From left, Coos County Attorney John McCormick, New Hampshire Gov. Chris Sununu and New Hampshire State Police Col. Chris Wagner attend a news conference at the Coos County Courthouse, Saturday, June 22, 2019 in Lancaster, N.H. Credit: Paul / Caledonian-Record via AP

New Hampshire released an expanded list Tuesday of police officers who it determined may have credibility concerns due to a range of infractions from excessive force to lying.

The list of 174 officers, released following legislation passed last year, aims to improve transparency by tracking officers whose credibility may be called into question during a trial because of something in their personnel records. There are officers on the list who worked for more than 90 different law enforcement agencies in New Hampshire, including the state police. It was unclear how many are still working for their department or anywhere in the state.

Prosecutors are required to turn the information over to defendants before trial, but public access has been limited to heavily redacted versions of the list.

“The disclosure of this information is vital,” said Gilles Bissonnette, the state legal director for the American Civil Liberties Union, which was one of several groups including several media outlets that sued in 2018 for access to what is known as the “Laurie List.”

“We give police officers a badge and a gun and we need to be able to trust them with it,” he said. “When it comes to ensuring police in New Hampshire live up to the high expectations we have for them, the answer is more transparency, not less.”

Salem Police Det. Michael Geha, who is president of the New Hampshire Police Association, said his group was closely monitoring the process.

“We hope it will strike a balance between the need for transparency with these types of incidents against individuals rights of officers who stand accused of wrong doing,” he said. “We have to this right.”

Beyond the names of the officers and who they worked for, there is still plenty of information withheld from the public. The list does not include details of why the officer is on the list other than to list vague descriptions like truthfulness, falsifying records, dereliction of duty and criminal conduct. There were 12 on there for excessive force.

There are also more than 70 additional officers who have filed lawsuits challenging being added to the list.

There is also a related push by the American Civil Liberties Union to gain access to misconduct records of officers, some of whom are on the list. A hearing involving the records of a former state trooper is happening Thursday morning in Merrimack Superior Court.

The first batch of 80 names from the list was made public in December, along with brief descriptions of the officers’ alleged wrongdoing.
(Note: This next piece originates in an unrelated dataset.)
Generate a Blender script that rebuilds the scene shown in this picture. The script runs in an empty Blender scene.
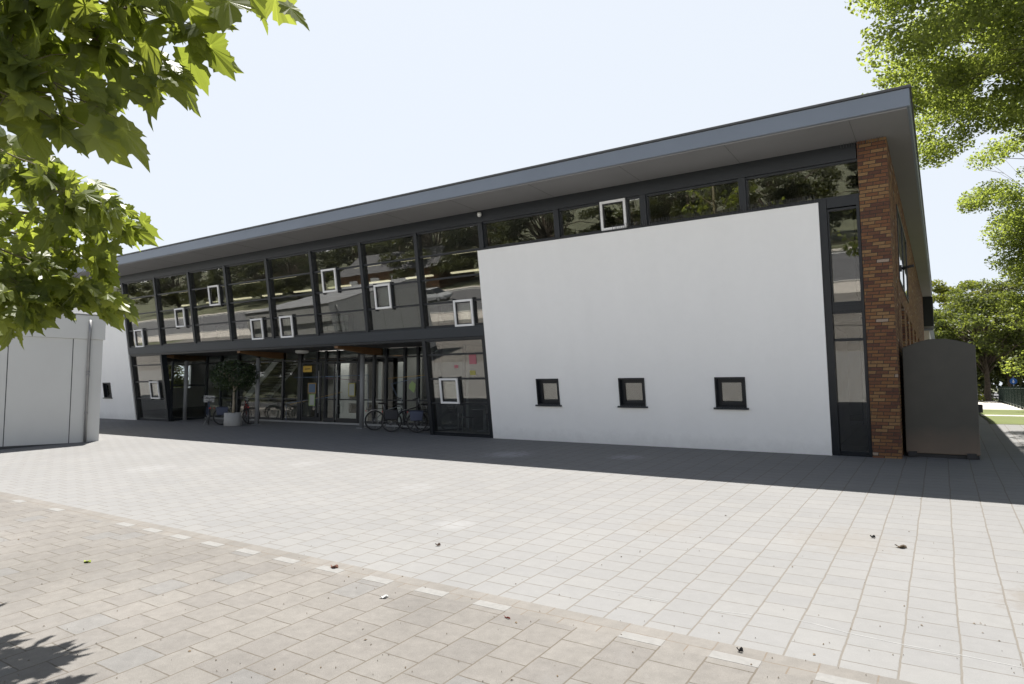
import bpy, bmesh, math, random
import numpy as np
from mathutils import Vector, Matrix
R = math.radians
random.seed(7)
sc = bpy.context.scene
C = sc.collection

# ------------------------------------------------------------------ camera
EYE = 1.5
F = 657.0
PITCH = math.atan(46/657.0)
YAW = R(33.2)
cam = bpy.data.cameras.new('camera'); co = bpy.data.objects.new('camera', cam); C.objects.link(co)
co.location = (0, 0, EYE)
co.rotation_euler = (R(90)+PITCH, 0, YAW)
cam.sensor_width = 36; cam.lens = F*36/1024
cam.clip_start = 0.05; cam.clip_end = 6000
sc.camera = co

# ------------------------------------------------------------------ light
SUNDIR = Vector((-0.24, 0.236, 1.0)).normalized()      # towards the sun
elev = math.asin(SUNDIR.z); azim = math.atan2(SUNDIR.x, SUNDIR.y)
w = bpy.data.worlds.new('World'); sc.world = w; w.use_nodes = True
nt = w.node_tree; bg = nt.nodes['Background']
sky = nt.nodes.new('ShaderNodeTexSky'); sky.sky_type = 'NISHITA'; sky.sun_disc = False
sky.sun_elevation = elev; sky.sun_rotation = azim
sky.air_density = 1.0; sky.dust_density = 2.0; sky.ozone_density = 1.0
bg.inputs[1].default_value = 0.063
# hazy summer sky: paler and brighter on the sun's side, plus an added horizon glow opposite
tcw = nt.nodes.new('ShaderNodeTexCoord'); dotn = nt.nodes.new('ShaderNodeVectorMath'); dotn.operation = 'DOT_PRODUCT'
dotn.inputs[1].default_value = (-0.45, 0.80, 0.30); nt.links.new(tcw.outputs['Generated'], dotn.inputs[0])
wr = nt.nodes.new('ShaderNodeValToRGB'); wr.color_ramp.elements[0].position = 0.0; wr.color_ramp.elements[0].color = (0, 0, 0, 1)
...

More names are expected to be released in the weeks ahead.

The new law’s provisions match a recommendation by the Commission on Law Enforcement Accountability, Community and Transparency that was established in the wake of the police killing of George Floyd in Minneapolis.

It’s also part of a broader push across the country among civil liberty groups and reform-minded district attorneys to make the system more transparent by publishing these lists.

The New Hampshire list’s official title is the “exculpatory evidence schedule.” It is often called the “Laurie List” after Carl Laurie, whose murder conviction was overturned in 1995 after a court determined that defense attorneys were not told about poor behavior by a detective involved in his confession.